Task instructions: Include in the output only the lines from the opening of the records through the line containing "y1), Vector2(x0, y1)])", each printed exactly; pictures are omitted.

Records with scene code

-*-*-

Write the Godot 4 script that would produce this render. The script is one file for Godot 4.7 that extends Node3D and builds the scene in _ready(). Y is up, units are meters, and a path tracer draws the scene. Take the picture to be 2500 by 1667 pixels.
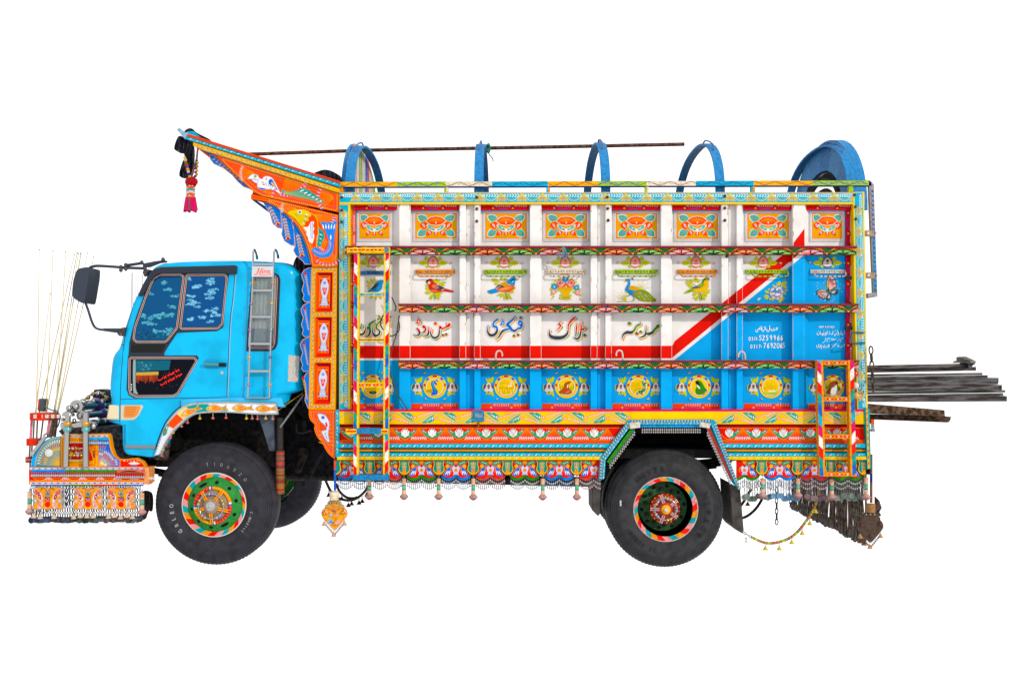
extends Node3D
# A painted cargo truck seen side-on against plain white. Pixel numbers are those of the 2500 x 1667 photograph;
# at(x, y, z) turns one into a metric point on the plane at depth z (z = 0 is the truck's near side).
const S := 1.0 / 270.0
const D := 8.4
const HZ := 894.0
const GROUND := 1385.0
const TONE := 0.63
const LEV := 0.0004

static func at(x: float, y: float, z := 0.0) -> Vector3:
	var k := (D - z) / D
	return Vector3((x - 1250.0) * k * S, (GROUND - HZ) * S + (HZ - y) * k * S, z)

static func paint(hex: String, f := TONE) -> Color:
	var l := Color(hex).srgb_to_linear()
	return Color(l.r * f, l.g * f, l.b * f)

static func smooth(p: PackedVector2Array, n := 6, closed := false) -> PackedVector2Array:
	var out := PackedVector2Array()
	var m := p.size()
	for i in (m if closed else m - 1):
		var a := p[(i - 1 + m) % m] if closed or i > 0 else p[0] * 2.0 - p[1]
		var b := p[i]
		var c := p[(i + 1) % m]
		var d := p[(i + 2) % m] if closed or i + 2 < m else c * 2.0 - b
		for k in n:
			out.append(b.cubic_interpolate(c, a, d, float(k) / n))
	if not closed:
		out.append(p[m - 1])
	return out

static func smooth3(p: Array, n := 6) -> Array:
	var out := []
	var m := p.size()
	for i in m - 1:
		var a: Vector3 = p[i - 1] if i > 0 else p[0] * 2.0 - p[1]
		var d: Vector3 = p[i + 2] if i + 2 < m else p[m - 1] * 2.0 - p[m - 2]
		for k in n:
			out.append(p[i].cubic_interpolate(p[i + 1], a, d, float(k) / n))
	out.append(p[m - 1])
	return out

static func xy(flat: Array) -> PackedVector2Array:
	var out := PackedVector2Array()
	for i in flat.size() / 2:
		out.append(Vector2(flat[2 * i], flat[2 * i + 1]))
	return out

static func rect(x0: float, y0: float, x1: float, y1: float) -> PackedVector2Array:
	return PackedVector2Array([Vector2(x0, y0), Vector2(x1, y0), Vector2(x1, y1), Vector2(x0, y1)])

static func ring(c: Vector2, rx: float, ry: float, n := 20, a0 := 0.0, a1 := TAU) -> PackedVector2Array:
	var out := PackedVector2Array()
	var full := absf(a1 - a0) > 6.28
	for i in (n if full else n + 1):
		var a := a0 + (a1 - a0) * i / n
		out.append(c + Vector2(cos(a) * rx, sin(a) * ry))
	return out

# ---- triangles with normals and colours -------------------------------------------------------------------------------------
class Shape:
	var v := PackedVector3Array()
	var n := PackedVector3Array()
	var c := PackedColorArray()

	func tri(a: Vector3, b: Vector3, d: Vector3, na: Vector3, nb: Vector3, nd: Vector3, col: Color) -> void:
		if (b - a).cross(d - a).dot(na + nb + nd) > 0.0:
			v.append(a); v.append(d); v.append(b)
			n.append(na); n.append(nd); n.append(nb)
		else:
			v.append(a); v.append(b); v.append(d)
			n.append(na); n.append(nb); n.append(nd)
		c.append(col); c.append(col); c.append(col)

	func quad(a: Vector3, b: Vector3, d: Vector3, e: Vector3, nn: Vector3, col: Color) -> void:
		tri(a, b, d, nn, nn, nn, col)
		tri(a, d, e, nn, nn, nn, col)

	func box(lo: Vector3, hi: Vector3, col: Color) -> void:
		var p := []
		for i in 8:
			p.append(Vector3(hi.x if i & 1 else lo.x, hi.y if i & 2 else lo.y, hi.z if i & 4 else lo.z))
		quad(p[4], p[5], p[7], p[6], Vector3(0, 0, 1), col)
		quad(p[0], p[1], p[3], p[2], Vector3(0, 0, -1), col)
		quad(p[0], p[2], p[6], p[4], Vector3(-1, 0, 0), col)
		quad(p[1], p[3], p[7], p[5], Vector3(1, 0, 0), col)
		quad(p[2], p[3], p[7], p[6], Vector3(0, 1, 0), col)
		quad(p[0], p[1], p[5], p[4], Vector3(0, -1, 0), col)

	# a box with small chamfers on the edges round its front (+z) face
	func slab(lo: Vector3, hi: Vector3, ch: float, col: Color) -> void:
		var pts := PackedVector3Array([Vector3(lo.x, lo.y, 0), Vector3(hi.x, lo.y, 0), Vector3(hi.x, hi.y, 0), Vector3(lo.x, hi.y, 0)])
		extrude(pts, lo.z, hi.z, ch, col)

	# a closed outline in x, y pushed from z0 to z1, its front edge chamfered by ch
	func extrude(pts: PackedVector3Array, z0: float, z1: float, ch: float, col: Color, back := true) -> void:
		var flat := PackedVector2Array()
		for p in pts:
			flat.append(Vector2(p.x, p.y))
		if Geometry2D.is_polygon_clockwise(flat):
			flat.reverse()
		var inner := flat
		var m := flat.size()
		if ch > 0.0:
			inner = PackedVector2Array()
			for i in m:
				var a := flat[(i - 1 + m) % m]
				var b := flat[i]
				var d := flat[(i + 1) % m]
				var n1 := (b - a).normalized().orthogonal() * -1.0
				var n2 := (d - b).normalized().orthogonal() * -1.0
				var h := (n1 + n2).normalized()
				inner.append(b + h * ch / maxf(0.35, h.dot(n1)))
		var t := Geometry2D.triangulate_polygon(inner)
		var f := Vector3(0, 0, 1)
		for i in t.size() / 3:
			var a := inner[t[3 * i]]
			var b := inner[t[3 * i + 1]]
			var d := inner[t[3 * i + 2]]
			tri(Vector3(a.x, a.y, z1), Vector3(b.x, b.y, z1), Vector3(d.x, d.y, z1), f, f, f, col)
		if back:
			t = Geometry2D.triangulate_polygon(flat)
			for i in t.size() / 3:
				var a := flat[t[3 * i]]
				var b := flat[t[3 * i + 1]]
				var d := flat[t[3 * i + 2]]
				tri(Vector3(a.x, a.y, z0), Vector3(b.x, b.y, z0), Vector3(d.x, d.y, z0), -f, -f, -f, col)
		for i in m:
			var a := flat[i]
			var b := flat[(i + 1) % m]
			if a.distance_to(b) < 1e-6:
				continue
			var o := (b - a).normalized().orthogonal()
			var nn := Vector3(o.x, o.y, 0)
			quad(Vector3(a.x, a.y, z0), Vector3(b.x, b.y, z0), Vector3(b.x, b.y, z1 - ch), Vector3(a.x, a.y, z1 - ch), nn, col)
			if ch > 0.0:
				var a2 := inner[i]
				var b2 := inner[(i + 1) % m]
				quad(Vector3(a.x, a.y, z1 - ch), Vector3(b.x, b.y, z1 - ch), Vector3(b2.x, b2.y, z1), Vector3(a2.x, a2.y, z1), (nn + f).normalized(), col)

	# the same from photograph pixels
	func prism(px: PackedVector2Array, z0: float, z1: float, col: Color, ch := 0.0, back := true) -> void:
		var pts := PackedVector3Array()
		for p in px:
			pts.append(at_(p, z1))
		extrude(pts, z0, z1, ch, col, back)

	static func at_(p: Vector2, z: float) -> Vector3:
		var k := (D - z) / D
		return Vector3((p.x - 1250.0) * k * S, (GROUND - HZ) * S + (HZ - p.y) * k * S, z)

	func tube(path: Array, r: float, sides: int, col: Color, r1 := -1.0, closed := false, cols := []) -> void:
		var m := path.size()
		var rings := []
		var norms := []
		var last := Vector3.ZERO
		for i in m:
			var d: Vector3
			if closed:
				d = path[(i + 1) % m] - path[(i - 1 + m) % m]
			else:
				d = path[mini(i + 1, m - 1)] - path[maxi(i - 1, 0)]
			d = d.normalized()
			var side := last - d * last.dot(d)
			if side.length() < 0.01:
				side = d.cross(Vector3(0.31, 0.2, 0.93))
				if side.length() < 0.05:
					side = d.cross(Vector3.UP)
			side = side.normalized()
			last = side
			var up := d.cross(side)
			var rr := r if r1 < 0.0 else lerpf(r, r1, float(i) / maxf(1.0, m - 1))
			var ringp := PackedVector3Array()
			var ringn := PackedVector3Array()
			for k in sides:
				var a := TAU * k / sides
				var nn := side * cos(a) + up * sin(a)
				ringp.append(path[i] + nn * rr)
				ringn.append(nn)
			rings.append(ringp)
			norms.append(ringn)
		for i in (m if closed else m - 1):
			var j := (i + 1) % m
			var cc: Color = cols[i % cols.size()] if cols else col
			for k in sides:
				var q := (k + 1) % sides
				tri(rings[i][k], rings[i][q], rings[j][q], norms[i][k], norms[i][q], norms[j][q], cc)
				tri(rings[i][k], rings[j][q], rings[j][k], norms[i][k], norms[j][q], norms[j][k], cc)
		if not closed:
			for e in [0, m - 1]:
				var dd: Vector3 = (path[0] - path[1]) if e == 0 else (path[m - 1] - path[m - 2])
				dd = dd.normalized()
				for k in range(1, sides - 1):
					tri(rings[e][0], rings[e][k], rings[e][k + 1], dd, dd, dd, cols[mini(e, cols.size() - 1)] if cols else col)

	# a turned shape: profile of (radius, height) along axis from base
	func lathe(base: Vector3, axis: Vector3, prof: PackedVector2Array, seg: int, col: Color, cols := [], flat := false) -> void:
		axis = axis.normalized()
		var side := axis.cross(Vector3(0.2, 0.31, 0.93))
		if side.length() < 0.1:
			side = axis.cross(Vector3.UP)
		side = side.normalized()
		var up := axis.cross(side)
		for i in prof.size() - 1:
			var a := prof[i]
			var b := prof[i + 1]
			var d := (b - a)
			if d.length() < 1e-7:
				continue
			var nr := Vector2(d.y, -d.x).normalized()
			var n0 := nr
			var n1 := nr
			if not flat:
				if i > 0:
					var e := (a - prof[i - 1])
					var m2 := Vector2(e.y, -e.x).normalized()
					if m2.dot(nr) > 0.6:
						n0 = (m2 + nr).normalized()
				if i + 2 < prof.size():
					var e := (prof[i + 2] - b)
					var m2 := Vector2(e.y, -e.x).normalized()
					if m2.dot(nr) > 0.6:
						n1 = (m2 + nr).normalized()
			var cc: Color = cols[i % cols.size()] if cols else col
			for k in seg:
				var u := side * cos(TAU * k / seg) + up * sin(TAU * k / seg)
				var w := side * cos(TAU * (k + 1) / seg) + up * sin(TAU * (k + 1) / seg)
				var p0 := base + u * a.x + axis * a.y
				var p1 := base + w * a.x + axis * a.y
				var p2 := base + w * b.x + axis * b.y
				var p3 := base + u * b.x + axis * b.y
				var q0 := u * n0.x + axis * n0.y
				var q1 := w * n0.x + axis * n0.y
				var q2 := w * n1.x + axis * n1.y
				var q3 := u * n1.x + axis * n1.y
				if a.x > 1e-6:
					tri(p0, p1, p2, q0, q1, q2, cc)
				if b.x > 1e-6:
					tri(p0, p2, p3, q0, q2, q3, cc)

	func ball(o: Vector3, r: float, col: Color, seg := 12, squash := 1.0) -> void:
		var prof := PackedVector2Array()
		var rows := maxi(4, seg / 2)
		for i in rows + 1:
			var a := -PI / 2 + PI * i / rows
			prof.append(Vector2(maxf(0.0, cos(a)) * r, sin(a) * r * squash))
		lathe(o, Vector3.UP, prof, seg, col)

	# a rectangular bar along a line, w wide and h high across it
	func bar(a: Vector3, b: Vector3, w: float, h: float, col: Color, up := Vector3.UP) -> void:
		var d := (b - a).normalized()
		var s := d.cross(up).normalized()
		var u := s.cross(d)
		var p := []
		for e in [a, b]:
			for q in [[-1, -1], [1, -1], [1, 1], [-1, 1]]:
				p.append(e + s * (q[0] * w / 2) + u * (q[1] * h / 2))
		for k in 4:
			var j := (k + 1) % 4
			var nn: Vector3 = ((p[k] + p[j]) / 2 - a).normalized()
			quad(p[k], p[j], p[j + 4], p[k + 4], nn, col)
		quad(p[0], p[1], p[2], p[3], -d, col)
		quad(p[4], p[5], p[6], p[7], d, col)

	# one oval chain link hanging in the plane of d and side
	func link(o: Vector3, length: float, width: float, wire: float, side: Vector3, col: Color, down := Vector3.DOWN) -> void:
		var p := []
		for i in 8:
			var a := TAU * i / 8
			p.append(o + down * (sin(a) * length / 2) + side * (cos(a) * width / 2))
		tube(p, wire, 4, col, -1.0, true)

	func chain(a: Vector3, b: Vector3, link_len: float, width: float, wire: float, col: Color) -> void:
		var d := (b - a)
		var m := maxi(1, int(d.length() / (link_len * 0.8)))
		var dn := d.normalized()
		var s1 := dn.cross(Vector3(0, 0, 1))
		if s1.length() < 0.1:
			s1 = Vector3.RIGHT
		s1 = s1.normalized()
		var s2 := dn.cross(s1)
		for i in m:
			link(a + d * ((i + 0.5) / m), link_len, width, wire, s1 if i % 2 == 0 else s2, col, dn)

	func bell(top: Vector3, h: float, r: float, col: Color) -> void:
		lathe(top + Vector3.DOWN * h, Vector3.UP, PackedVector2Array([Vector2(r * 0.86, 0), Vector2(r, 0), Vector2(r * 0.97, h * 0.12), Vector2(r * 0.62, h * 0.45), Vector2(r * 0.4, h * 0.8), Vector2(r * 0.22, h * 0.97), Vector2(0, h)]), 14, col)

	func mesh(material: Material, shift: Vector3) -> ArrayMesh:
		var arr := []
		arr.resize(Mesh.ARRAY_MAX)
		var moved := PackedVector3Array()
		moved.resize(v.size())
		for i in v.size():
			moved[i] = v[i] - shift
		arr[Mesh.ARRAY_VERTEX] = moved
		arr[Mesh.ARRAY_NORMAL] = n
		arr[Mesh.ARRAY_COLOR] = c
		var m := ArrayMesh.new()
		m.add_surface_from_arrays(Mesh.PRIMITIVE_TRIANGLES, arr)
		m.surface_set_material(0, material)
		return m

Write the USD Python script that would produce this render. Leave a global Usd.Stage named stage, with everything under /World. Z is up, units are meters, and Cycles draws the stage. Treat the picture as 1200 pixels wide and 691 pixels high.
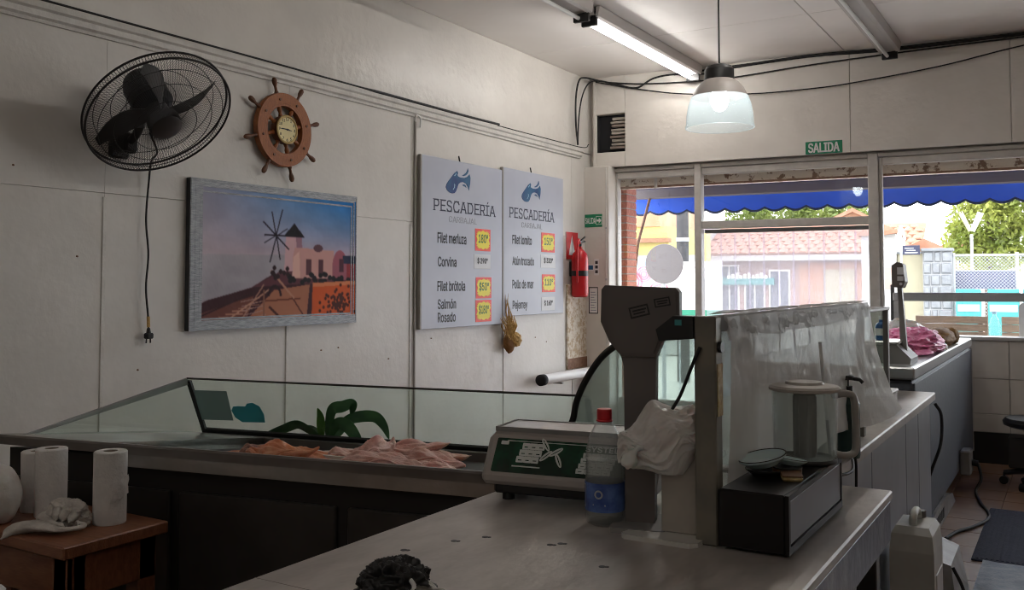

-*-*-

Completed exercise:
Write the Godot 4 script that would produce this render. The script is one file for Godot 4.7 that extends Node3D and builds the scene in _ready(). Y is up, units are meters, and a path tracer draws the scene. Take the picture to be 2500 by 1667 pixels.
extends Node3D
# A painted cargo truck seen side-on against plain white. Pixel numbers are those of the 2500 x 1667 photograph;
# at(x, y, z) turns one into a metric point on the plane at depth z (z = 0 is the truck's near side).
const S := 1.0 / 270.0
const D := 8.4
const HZ := 894.0
const GROUND := 1385.0
const TONE := 0.63
const LEV := 0.0004

static func at(x: float, y: float, z := 0.0) -> Vector3:
	var k := (D - z) / D
	return Vector3((x - 1250.0) * k * S, (GROUND - HZ) * S + (HZ - y) * k * S, z)

static func paint(hex: String, f := TONE) -> Color:
	var l := Color(hex).srgb_to_linear()
	return Color(l.r * f, l.g * f, l.b * f)

static func smooth(p: PackedVector2Array, n := 6, closed := false) -> PackedVector2Array:
	var out := PackedVector2Array()
	var m := p.size()
	for i in (m if closed else m - 1):
		var a := p[(i - 1 + m) % m] if closed or i > 0 else p[0] * 2.0 - p[1]
		var b := p[i]
		var c := p[(i + 1) % m]
		var d := p[(i + 2) % m] if closed or i + 2 < m else c * 2.0 - b
		for k in n:
			out.append(b.cubic_interpolate(c, a, d, float(k) / n))
	if not closed:
		out.append(p[m - 1])
	return out

static func smooth3(p: Array, n := 6) -> Array:
	var out := []
	var m := p.size()
	for i in m - 1:
		var a: Vector3 = p[i - 1] if i > 0 else p[0] * 2.0 - p[1]
		var d: Vector3 = p[i + 2] if i + 2 < m else p[m - 1] * 2.0 - p[m - 2]
		for k in n:
			out.append(p[i].cubic_interpolate(p[i + 1], a, d, float(k) / n))
	out.append(p[m - 1])
	return out

static func xy(flat: Array) -> PackedVector2Array:
	var out := PackedVector2Array()
	for i in flat.size() / 2:
		out.append(Vector2(flat[2 * i], flat[2 * i + 1]))
	return out

static func rect(x0: float, y0: float, x1: float, y1: float) -> PackedVector2Array:
	return PackedVector2Array([Vector2(x0, y0), Vector2(x1, y0), Vector2(x1, y1), Vector2(x0, y1)])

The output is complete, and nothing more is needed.